## [Aim of the task]
Repeat the material exactly from its first line to the line that includes "col = sc.collection". Skip pictures.
---
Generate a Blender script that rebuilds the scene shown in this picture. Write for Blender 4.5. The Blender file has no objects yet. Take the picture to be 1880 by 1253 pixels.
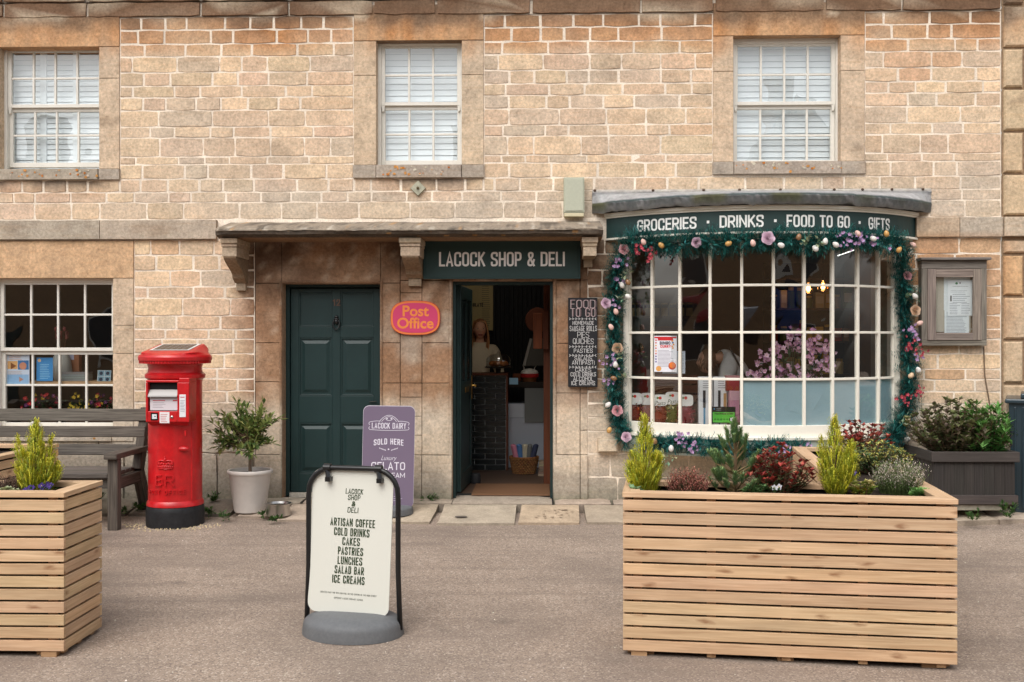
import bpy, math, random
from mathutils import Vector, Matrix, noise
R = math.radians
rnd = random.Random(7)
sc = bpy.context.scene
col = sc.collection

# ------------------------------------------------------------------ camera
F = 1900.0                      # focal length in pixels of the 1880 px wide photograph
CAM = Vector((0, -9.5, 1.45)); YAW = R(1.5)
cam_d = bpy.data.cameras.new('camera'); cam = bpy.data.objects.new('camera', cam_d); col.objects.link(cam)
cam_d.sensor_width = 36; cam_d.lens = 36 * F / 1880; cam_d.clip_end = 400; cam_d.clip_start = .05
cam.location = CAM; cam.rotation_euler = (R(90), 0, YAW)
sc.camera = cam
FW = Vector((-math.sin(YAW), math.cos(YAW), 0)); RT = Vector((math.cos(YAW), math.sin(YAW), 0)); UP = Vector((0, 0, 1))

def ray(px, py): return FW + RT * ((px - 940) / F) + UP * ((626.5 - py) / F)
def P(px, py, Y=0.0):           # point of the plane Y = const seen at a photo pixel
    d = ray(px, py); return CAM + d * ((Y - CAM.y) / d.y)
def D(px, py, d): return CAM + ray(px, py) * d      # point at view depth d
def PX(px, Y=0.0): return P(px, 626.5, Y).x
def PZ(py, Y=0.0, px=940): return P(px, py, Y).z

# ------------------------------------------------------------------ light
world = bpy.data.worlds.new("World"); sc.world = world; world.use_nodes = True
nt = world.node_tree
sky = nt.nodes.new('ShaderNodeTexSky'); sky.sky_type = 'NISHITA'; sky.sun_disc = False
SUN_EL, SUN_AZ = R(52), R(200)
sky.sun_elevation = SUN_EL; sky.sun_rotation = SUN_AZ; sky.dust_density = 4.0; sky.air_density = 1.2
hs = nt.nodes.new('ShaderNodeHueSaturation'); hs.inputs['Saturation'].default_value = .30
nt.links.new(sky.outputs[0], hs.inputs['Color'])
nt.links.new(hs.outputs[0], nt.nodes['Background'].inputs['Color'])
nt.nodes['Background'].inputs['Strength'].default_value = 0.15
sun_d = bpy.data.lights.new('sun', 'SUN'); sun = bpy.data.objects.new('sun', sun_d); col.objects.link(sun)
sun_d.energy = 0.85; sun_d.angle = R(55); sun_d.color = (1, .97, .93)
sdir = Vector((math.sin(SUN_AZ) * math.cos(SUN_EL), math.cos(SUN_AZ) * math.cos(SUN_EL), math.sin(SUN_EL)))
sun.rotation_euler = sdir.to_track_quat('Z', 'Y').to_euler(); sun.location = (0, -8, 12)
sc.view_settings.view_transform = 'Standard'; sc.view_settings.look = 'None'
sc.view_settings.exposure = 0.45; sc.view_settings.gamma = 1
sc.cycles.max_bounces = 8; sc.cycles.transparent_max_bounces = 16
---
## [Result of this exercise]
Generate a Blender script that rebuilds the scene shown in this picture. Write for Blender 4.5. The Blender file has no objects yet. Take the picture to be 1880 by 1253 pixels.
import bpy, math, random
from mathutils import Vector, Matrix, noise
R = math.radians
rnd = random.Random(7)
sc = bpy.context.scene
col = sc.collection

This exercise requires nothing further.